▶ [Information shown]
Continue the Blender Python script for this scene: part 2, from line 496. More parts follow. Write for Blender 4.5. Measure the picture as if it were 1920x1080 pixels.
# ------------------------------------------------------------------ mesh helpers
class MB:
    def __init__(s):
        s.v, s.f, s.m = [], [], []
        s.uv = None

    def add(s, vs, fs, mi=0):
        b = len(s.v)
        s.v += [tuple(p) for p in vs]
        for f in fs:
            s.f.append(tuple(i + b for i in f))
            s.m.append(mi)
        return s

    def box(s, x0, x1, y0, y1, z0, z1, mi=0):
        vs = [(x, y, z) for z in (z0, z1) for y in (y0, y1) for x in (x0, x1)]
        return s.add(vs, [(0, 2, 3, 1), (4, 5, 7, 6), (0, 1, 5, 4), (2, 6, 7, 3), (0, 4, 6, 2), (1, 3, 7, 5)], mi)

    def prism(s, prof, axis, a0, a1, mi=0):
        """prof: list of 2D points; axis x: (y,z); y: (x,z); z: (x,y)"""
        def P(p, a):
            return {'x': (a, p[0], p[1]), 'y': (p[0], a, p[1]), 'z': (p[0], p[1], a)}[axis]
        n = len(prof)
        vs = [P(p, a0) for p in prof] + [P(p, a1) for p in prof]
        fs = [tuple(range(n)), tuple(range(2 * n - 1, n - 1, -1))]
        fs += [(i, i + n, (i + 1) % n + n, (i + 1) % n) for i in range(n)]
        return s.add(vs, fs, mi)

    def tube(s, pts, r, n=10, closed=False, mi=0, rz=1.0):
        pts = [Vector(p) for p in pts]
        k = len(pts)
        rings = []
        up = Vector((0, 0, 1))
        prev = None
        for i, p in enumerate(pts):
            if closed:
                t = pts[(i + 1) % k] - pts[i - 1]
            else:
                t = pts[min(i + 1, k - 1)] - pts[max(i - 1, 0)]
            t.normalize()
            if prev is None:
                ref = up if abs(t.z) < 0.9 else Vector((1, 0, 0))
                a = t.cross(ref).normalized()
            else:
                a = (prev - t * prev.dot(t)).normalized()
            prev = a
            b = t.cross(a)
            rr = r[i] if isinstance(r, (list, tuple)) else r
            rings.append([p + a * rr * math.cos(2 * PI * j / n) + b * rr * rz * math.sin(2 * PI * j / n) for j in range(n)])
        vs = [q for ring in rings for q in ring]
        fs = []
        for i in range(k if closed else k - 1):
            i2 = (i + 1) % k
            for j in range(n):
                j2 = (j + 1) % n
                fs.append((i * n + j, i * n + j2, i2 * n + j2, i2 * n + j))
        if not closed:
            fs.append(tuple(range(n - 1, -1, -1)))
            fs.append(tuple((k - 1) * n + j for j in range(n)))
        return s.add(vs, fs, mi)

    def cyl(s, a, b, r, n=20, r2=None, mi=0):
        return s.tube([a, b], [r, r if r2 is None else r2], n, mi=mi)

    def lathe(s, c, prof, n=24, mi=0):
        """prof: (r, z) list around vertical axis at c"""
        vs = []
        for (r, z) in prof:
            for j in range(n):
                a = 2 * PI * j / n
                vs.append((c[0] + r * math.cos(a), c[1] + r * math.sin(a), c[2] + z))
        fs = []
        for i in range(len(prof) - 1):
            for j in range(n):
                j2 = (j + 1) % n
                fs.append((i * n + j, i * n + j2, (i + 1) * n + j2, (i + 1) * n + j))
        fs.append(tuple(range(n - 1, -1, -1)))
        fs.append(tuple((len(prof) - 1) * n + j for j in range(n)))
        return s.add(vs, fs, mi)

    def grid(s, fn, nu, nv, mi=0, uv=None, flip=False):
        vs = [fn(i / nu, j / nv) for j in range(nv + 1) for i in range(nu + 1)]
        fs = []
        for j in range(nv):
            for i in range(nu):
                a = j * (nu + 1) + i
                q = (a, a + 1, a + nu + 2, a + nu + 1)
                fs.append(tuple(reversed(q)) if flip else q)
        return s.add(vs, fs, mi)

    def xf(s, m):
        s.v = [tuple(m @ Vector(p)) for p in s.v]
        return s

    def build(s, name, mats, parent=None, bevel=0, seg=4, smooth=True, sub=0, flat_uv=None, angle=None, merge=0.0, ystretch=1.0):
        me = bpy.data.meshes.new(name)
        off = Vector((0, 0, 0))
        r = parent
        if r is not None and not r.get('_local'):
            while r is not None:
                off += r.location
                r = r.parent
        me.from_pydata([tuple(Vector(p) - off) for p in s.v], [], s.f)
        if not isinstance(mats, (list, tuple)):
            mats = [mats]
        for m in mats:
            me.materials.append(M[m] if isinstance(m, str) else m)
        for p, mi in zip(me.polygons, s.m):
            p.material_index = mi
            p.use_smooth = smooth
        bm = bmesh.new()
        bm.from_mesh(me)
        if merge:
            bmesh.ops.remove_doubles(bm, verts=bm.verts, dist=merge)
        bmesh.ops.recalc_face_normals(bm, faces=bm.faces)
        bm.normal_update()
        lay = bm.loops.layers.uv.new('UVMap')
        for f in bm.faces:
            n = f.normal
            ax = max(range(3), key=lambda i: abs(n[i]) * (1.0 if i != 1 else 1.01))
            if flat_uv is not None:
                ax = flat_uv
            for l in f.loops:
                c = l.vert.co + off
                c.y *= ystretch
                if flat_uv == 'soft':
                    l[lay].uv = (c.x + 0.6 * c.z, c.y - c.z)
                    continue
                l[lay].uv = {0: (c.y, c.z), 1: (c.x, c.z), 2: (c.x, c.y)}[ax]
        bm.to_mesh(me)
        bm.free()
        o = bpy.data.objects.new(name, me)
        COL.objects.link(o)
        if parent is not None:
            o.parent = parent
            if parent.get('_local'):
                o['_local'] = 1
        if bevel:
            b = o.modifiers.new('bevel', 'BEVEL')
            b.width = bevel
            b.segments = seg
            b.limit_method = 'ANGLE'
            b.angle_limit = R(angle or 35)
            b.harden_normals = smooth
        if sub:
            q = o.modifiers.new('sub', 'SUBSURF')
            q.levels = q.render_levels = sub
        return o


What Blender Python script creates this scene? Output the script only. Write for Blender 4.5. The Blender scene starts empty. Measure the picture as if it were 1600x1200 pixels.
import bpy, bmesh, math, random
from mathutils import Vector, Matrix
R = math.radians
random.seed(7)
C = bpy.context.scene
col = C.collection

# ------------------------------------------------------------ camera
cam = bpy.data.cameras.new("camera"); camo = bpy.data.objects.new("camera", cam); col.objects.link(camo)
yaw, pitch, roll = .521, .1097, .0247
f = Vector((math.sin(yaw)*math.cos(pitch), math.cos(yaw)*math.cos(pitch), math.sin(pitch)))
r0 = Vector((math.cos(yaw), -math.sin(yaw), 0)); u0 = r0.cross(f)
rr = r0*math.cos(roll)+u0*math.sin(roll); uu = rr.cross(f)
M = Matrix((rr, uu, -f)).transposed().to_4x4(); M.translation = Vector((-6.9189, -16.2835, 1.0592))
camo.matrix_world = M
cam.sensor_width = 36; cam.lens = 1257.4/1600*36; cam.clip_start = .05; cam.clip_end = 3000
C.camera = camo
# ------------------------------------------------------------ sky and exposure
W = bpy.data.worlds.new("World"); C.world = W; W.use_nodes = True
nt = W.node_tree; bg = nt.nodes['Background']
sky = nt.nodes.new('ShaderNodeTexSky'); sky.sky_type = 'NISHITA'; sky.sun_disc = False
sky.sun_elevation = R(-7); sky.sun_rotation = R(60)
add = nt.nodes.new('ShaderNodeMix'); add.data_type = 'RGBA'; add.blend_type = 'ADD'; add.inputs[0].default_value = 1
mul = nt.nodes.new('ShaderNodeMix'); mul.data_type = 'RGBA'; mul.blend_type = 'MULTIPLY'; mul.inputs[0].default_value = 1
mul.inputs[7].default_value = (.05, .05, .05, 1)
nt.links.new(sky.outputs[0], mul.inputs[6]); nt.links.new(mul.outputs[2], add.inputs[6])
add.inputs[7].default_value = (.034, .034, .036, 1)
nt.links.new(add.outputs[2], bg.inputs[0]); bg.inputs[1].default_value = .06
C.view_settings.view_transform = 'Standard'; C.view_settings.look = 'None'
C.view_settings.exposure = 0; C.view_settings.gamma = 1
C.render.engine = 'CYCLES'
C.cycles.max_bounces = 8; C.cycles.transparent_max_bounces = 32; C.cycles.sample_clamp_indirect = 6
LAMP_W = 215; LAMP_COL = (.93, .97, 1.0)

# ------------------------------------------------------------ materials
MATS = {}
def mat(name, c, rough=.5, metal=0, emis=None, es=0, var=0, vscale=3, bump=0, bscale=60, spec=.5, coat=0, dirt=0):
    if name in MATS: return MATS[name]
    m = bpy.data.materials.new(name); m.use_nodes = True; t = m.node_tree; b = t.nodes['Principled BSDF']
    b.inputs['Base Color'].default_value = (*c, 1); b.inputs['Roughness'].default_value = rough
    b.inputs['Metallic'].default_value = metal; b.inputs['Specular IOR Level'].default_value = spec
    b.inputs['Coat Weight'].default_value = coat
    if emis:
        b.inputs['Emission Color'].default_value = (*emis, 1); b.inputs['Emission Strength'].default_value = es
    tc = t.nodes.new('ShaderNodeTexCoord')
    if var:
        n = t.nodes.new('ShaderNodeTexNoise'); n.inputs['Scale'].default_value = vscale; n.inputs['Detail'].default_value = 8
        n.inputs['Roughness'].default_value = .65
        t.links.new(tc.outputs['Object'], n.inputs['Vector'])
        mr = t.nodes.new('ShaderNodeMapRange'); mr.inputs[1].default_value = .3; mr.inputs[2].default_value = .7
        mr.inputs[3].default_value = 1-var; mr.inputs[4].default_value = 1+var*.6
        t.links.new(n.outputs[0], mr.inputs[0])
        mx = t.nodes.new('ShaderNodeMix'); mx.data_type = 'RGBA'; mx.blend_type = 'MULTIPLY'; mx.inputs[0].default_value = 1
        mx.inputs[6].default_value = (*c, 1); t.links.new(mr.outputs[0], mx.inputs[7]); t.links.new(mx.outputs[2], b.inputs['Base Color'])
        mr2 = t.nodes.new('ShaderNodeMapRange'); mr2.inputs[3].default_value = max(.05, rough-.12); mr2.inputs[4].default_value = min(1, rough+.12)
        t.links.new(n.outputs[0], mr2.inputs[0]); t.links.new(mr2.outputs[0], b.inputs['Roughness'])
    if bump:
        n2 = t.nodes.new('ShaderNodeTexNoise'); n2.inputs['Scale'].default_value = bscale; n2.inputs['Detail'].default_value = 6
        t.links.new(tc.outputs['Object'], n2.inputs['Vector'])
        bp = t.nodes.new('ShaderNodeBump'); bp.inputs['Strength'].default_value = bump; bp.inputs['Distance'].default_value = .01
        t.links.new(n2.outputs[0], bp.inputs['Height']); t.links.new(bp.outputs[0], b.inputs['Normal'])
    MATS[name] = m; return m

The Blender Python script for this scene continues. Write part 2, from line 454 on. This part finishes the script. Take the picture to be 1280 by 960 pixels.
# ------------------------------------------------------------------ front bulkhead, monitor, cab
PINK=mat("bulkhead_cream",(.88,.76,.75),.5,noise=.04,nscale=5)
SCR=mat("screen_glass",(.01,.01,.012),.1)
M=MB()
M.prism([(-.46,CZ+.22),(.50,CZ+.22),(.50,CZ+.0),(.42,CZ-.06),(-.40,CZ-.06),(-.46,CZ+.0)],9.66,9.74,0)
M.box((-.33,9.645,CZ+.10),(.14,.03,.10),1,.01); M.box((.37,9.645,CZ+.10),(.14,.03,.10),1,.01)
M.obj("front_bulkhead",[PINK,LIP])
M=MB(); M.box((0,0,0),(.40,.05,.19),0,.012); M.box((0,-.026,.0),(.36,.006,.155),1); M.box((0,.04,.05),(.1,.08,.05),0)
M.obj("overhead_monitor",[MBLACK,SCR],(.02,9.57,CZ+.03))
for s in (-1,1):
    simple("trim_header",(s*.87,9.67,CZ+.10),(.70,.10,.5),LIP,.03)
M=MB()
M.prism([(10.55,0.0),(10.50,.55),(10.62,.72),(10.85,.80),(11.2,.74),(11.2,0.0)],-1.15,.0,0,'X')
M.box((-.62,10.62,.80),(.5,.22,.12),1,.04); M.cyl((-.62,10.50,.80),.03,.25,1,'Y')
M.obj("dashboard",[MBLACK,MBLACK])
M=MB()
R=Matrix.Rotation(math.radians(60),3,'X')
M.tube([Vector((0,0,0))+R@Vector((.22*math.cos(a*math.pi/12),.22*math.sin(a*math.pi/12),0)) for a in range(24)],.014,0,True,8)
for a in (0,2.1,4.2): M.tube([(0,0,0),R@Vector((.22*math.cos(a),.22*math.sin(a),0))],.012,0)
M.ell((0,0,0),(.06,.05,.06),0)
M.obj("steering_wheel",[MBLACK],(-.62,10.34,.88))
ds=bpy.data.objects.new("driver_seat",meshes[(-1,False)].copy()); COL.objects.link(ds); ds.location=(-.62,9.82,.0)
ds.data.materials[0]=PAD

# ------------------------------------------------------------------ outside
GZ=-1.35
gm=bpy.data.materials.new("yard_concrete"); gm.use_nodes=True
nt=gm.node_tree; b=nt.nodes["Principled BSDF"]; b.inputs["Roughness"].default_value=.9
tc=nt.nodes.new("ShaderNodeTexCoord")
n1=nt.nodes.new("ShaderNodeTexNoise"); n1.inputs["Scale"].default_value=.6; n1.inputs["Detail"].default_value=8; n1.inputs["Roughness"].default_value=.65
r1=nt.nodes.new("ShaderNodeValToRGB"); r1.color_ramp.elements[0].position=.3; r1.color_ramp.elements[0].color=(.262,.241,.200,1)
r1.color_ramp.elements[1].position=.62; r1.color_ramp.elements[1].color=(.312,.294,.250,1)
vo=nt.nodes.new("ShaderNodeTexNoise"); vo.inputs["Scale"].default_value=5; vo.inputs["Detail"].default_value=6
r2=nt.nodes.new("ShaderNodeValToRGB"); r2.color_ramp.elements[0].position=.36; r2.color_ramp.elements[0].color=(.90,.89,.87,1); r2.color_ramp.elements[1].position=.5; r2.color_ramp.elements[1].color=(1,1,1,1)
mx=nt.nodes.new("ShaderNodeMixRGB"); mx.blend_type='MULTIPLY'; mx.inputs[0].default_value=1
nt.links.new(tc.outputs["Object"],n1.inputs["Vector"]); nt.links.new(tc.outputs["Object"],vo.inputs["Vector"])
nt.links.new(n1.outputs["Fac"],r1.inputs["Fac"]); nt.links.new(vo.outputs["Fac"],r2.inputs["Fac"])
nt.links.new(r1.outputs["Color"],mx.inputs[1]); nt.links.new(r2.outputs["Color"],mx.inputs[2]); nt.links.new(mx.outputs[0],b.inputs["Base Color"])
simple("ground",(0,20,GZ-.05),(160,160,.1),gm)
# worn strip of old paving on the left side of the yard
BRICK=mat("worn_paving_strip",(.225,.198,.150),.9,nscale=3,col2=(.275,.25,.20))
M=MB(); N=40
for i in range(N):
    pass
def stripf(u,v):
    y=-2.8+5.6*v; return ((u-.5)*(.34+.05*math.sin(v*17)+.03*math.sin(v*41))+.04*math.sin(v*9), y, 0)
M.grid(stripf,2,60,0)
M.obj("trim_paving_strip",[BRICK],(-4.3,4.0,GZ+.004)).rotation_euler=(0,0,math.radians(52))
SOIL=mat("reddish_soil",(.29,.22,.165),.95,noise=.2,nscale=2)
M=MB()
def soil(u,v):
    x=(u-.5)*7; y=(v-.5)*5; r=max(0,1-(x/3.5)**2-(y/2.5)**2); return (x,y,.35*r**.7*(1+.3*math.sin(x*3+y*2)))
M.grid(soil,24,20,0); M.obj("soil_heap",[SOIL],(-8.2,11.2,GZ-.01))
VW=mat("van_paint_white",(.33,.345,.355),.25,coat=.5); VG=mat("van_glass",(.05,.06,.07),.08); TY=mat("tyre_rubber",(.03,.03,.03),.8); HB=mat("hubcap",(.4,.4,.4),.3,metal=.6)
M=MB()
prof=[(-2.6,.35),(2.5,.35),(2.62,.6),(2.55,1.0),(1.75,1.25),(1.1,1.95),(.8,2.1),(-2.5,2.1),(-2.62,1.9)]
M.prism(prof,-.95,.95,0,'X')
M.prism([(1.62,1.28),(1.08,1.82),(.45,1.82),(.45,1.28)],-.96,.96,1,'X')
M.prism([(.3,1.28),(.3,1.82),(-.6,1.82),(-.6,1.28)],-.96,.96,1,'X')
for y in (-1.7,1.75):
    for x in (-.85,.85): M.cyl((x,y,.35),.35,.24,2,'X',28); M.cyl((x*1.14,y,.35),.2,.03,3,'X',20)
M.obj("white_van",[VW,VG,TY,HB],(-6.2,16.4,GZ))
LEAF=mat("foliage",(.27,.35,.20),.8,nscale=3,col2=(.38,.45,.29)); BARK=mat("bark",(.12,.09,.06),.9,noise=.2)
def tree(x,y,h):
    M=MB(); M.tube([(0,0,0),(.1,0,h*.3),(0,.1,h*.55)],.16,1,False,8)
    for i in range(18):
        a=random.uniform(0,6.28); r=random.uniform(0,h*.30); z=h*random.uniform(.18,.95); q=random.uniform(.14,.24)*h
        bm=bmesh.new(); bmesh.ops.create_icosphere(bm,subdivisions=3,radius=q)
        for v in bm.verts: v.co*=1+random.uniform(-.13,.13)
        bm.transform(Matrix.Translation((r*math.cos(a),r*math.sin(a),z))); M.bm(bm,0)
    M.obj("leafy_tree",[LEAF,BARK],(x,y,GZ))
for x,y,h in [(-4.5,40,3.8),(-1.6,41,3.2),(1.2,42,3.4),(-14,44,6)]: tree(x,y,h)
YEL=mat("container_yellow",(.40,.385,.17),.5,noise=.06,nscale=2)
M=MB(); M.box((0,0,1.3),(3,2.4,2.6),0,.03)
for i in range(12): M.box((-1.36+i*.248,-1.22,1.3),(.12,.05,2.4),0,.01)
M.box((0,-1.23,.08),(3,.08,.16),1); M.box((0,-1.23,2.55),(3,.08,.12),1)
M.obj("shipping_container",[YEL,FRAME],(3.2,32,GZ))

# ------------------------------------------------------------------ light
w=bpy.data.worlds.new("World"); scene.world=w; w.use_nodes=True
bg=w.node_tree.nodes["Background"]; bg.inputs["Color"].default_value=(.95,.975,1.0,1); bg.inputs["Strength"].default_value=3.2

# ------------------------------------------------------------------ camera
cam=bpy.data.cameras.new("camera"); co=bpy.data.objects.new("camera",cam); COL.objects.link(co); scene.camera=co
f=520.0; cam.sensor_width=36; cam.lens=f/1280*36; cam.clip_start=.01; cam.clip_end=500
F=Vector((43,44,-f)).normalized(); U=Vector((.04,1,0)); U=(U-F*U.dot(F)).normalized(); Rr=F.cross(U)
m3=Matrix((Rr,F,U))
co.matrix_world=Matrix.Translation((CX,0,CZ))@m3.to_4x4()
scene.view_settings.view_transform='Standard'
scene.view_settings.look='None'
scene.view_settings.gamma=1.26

▶ [Do this]
Exactly reproduce the stretch from the line with "What Blender Python" through the line with "col = C.collection", including both ends and nothing else.

▶ [Answer to this task]
What Blender Python script creates this scene? Output the script only. Write for Blender 4.5. The Blender scene starts empty. Measure the picture as if it were 1600x1200 pixels.
import bpy, bmesh, math, random
from mathutils import Vector, Matrix
R = math.radians
random.seed(7)
C = bpy.context.scene
col = C.collection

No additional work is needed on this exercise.